Exercise aim: Draw out every line with the word "script" from the listing below.

(Rows from a 3D scene dataset)

···

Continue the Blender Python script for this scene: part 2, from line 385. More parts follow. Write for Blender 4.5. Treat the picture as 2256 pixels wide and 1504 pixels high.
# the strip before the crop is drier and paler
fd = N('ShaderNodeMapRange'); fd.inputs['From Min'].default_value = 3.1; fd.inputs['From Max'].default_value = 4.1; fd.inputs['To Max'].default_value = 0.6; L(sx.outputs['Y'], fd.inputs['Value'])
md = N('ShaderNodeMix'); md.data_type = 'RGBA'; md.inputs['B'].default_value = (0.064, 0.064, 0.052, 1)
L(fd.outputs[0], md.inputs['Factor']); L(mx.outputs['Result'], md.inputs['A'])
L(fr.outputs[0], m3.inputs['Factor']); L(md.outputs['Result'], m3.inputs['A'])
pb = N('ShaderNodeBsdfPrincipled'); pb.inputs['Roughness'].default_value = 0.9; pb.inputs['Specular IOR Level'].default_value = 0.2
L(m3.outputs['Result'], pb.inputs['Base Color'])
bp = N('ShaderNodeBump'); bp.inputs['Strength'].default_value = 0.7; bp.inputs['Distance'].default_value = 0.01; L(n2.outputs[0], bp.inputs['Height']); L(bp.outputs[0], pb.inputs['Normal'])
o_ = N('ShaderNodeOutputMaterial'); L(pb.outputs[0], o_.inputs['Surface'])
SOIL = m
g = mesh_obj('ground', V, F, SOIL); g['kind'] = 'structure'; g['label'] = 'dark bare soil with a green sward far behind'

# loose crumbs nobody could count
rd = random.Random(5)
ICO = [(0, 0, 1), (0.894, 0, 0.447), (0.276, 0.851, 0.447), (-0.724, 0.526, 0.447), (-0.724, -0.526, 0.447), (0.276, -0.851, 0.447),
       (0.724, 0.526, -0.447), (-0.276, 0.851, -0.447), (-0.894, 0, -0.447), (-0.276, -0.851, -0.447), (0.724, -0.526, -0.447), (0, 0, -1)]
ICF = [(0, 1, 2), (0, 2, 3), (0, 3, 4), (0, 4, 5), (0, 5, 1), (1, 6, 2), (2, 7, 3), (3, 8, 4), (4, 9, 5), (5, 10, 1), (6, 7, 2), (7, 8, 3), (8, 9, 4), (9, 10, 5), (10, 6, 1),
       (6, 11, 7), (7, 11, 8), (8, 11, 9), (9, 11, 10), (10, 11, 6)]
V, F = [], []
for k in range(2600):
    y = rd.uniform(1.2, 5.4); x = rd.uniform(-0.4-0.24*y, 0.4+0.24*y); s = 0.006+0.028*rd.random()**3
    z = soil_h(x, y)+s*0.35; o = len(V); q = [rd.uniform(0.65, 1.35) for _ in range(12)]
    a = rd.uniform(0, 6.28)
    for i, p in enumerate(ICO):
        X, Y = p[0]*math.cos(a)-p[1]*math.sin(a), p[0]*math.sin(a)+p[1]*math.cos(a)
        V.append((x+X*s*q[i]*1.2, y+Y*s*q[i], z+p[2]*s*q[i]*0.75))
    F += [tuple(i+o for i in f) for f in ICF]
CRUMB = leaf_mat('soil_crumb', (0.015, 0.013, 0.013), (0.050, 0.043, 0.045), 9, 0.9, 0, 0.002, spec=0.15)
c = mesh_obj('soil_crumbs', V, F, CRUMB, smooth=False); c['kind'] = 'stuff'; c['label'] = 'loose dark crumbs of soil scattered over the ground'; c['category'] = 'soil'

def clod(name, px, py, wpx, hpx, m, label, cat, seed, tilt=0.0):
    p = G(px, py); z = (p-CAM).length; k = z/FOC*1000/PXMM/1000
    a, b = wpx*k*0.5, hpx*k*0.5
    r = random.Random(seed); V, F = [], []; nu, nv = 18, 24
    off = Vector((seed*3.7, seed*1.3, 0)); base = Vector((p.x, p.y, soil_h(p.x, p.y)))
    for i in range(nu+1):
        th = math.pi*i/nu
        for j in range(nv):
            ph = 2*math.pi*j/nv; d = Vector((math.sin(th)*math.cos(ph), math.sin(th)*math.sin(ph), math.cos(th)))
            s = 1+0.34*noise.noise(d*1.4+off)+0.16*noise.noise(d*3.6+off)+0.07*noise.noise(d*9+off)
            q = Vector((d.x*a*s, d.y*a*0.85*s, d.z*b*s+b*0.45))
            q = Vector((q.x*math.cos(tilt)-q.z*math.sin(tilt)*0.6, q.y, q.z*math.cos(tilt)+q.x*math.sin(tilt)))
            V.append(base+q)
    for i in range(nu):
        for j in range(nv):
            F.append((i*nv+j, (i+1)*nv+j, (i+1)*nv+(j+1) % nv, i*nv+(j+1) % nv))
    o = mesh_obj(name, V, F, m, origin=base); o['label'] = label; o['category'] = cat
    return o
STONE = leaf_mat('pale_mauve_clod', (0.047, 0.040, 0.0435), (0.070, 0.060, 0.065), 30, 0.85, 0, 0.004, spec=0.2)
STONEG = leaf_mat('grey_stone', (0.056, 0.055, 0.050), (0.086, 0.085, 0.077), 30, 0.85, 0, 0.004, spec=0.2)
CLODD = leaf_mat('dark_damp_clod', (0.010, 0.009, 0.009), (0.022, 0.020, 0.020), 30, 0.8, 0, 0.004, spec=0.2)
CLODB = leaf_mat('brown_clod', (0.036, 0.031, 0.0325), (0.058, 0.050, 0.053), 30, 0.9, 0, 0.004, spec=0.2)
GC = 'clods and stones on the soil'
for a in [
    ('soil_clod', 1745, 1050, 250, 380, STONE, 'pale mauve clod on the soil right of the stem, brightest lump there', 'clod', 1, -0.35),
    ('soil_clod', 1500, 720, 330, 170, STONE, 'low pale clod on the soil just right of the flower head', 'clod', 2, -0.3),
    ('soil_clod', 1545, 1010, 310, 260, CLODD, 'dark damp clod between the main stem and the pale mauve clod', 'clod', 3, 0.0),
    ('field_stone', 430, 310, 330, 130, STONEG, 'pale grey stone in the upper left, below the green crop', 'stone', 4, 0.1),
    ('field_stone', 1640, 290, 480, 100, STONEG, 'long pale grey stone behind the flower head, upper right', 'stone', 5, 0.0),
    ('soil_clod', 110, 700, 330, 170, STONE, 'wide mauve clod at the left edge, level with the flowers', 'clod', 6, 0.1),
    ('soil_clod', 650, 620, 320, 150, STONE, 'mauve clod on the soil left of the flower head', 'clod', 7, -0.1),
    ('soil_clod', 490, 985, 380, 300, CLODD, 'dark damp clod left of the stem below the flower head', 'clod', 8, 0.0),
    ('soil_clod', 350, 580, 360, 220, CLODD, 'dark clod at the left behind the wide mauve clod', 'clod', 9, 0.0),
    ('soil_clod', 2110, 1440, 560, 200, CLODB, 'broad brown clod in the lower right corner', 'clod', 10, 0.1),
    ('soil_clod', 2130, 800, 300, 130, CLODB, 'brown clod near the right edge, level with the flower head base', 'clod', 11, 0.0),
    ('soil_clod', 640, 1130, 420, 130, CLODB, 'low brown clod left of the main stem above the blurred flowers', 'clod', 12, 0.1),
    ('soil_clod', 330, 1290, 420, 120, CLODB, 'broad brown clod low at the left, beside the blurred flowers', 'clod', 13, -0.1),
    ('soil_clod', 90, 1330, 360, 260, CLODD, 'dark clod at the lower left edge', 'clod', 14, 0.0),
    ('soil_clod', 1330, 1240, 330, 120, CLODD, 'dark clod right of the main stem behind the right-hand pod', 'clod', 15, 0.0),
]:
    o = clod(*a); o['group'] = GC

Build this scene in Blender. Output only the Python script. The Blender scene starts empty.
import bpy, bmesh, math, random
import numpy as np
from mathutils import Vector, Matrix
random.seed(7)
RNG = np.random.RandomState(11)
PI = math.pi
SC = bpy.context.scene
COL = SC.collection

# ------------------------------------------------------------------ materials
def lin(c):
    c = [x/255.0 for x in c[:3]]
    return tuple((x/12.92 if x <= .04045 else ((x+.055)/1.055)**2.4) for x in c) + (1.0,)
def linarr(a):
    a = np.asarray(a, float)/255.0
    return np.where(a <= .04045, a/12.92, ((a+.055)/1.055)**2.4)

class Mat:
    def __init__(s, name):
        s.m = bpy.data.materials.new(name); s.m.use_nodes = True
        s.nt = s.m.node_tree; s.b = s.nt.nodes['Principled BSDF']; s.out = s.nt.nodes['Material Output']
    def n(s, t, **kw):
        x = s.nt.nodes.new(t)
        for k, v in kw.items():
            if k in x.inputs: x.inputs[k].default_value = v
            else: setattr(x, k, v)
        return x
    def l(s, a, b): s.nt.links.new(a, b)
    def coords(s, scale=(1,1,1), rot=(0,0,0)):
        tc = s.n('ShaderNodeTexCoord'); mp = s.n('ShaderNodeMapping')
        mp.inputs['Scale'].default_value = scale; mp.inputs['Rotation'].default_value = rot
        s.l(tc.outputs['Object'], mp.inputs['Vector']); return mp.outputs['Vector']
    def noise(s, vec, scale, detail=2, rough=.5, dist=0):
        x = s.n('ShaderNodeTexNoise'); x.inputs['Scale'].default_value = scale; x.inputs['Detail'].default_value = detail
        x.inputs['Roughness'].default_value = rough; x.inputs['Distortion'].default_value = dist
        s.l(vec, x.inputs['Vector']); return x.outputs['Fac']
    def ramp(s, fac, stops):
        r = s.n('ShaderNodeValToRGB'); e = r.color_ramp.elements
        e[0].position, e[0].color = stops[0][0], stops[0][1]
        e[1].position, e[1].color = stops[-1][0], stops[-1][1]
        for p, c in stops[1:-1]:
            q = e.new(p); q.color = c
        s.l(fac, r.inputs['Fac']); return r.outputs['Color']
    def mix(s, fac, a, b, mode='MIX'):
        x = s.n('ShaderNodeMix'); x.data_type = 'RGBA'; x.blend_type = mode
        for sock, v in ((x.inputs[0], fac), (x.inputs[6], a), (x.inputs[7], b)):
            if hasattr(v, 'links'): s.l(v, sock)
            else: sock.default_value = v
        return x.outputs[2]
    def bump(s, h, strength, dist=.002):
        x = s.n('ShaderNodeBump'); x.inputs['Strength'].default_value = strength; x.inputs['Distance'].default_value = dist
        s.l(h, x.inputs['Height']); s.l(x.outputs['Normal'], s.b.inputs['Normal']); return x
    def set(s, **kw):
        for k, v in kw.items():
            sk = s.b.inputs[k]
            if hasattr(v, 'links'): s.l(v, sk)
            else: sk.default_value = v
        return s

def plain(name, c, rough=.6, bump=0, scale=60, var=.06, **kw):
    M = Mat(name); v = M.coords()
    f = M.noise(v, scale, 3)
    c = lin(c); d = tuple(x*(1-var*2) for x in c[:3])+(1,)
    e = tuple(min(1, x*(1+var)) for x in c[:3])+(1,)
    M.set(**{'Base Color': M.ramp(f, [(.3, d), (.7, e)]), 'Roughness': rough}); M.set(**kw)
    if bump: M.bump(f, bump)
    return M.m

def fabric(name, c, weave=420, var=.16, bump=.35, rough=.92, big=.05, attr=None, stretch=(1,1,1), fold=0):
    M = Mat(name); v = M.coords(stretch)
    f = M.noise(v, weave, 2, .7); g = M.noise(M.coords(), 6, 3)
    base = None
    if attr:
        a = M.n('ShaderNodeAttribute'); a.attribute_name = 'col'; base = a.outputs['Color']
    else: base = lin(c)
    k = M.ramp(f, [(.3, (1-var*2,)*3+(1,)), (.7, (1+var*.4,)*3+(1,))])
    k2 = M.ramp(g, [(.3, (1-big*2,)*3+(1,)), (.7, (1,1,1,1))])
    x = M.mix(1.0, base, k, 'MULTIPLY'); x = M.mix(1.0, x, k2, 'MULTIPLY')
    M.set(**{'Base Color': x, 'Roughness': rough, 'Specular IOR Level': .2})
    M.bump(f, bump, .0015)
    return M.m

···

Written reply:
Continue the Blender Python script for this scene: part 2, from line 385. More parts follow. Write for Blender 4.5. Treat the picture as 2256 pixels wide and 1504 pixels high.
Build this scene in Blender. Output only the Python script. The Blender scene starts empty.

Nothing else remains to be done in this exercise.